Corkscrew Swamp Miscellany

 

There are fields of alligator flag plants.


Lichen is common in Corkscrew Swamp Sanctuary, but this seemed like an unusual type.


Raccoon.


"Nurse logs" are fallen, decaying trees that are hosts to other forms of life.


Swamp lily.


Bromeliads.


A young alligator.


Trish is on the staff of Corkscrew Swamp Sanctuary.  She is a retired audiologist who has a pilot's license and has flown all over the country.  

Wednesday, October 22, 2025

Cypress Forest

 

Corkscrew Swamp Sanctuary protects the largest remaining forest of old growth bald cypress trees  in the world.  Some trees are more than 500 years old.




Many of the cypress trees are wrapped by stranger figs.  Strangler figs often kill other trees, but in Corkscrew Swamp Sanctuary they seem to have almost a symbiotic relationship with the cypress trees.  In hurricanes and other high wind events, the figs can help cypress trees to stand up.

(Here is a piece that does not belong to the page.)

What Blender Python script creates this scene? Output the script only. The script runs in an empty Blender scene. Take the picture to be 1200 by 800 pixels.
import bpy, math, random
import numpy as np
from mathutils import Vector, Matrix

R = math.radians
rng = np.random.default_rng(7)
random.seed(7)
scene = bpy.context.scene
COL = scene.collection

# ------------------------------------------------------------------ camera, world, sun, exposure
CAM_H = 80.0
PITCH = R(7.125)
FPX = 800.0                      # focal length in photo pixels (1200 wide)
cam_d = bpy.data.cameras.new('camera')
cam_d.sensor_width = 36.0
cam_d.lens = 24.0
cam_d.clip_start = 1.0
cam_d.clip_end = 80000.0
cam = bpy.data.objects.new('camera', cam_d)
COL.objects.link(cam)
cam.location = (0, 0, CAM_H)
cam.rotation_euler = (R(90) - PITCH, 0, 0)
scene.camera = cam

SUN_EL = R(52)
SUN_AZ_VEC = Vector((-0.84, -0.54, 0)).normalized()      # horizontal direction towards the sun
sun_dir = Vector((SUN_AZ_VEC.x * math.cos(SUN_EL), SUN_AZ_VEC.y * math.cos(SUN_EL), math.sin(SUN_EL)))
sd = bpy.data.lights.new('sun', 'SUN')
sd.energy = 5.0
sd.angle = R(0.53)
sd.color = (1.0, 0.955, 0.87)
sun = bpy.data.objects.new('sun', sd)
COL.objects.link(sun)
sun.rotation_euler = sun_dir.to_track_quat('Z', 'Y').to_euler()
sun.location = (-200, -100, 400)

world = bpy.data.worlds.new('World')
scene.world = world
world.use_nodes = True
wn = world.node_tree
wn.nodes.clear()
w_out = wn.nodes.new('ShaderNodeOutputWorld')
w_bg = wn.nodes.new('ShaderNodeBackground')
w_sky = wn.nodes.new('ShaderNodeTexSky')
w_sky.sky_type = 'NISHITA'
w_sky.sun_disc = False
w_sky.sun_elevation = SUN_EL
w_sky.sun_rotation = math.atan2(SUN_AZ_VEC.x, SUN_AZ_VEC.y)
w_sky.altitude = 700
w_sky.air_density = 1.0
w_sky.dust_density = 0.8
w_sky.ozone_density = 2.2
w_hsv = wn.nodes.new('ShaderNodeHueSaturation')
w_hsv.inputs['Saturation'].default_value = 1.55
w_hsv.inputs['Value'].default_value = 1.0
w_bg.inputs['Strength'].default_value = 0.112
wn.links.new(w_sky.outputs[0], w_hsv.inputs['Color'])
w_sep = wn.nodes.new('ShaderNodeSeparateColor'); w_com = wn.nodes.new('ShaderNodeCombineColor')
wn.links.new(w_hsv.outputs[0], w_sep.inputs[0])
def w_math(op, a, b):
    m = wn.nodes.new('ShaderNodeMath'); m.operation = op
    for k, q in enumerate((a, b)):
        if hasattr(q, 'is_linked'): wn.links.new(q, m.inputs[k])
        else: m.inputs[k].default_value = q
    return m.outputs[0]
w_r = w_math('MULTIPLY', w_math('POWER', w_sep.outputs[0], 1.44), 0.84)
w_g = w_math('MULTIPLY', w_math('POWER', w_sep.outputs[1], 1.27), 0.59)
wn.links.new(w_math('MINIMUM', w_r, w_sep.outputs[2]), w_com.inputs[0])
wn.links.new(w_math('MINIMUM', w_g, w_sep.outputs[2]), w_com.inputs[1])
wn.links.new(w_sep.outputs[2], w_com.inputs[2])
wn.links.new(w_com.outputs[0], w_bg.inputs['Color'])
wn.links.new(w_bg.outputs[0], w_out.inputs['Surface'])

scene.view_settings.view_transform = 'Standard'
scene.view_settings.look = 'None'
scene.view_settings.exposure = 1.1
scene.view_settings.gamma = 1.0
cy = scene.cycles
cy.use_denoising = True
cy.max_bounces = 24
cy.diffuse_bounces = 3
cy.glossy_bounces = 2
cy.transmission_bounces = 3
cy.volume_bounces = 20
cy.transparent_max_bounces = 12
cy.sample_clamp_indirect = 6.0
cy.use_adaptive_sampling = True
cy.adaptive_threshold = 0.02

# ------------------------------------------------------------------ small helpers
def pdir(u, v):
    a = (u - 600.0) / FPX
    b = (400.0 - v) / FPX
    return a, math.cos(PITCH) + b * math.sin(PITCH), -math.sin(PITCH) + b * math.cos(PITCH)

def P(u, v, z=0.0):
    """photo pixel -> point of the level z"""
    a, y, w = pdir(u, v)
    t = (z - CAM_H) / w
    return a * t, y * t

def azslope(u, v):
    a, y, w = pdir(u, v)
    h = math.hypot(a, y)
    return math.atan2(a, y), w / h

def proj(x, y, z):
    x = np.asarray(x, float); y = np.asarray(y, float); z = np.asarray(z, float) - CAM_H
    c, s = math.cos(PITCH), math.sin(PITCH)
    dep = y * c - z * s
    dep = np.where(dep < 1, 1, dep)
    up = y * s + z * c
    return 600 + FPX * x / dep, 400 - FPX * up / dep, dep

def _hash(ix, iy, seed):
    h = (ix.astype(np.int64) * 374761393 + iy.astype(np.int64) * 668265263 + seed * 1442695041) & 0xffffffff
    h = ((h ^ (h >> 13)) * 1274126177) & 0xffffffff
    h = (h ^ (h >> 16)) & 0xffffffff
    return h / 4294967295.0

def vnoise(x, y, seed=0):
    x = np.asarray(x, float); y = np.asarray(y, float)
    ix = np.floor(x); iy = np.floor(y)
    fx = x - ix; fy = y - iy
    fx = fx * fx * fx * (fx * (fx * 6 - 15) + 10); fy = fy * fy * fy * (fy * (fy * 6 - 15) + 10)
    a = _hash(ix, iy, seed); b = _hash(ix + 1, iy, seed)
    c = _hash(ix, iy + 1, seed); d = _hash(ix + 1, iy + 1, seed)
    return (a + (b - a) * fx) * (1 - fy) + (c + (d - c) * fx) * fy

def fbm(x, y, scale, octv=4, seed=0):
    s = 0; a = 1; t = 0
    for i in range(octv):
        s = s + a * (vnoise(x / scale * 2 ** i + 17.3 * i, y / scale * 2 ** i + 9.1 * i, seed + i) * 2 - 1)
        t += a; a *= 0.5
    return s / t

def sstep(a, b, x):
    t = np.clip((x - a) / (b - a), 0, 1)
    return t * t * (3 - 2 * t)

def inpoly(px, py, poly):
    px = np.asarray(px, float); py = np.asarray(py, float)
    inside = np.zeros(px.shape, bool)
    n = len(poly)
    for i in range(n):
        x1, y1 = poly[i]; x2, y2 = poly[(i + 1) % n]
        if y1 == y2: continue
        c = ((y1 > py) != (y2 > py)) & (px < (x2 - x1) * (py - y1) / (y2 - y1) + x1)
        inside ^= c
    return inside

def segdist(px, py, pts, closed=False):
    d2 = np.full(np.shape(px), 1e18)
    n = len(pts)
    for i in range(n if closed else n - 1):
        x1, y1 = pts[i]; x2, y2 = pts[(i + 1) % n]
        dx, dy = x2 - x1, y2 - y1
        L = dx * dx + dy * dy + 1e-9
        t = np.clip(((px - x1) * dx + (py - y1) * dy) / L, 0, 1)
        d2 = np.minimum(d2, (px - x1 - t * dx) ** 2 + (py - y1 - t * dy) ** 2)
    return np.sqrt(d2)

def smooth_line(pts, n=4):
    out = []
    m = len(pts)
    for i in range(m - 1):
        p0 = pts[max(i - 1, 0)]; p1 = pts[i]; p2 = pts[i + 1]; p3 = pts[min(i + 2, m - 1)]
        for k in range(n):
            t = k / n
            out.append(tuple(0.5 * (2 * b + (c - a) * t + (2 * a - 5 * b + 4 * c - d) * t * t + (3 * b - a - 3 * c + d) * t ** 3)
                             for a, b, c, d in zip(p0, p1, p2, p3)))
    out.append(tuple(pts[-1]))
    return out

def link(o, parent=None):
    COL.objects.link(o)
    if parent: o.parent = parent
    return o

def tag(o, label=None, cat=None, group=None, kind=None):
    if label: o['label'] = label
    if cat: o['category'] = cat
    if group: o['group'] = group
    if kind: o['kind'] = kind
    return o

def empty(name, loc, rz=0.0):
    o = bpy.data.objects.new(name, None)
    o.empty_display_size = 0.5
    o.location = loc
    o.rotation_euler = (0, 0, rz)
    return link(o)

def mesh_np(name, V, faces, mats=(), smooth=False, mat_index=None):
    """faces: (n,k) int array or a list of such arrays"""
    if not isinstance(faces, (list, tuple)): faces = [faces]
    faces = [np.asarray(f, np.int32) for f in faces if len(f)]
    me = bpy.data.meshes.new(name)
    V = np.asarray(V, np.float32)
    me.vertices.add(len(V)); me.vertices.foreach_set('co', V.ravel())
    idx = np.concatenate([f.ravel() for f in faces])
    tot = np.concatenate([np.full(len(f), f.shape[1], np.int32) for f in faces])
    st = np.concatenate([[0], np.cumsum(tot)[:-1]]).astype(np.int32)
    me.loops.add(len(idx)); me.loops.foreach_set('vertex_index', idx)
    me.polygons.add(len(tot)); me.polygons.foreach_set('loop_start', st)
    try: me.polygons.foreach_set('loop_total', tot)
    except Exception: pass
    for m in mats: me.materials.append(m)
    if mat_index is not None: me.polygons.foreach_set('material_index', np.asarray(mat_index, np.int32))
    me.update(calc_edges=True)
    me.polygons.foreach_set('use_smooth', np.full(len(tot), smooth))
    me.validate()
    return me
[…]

A number of the biggest cypress trees have been named.  If my notes are right, this one is the Stoneman Douglas cypress.  It is named for Marjorie Stoneman Douglas, a noted journalist, writer and conservationist, best known for writing The Everglades: River of Grass.  Her 1947 book helped to change the public perception of the Everglades as a key natural asset instead of a worthless swamp.


Cypress trees have "knees," which are conical structures growing from the roots.  Some of the cypress knees in Corkscrew Swamp Sanctuary are absolutely huge.  No one really knows what cypress knees are for.  Providing stability?  Helping roots get oxygen?  Who knows?

Tuesday, October 21, 2025

Sunflowers

 I visited Corkscrew Swamp Sanctuary, a 13,000 acre sanctuary operated by the National Audubon Society.  For a couple of weeks in October, Corkscrew's wet prairie is filled with fields of yellow flowers.




These are Southeastern sunflowers (Helianthus agrestis).  They are catching a lot of attention in Southwest Florida.  I have been to Corkscrew many times over the years and never saw them before.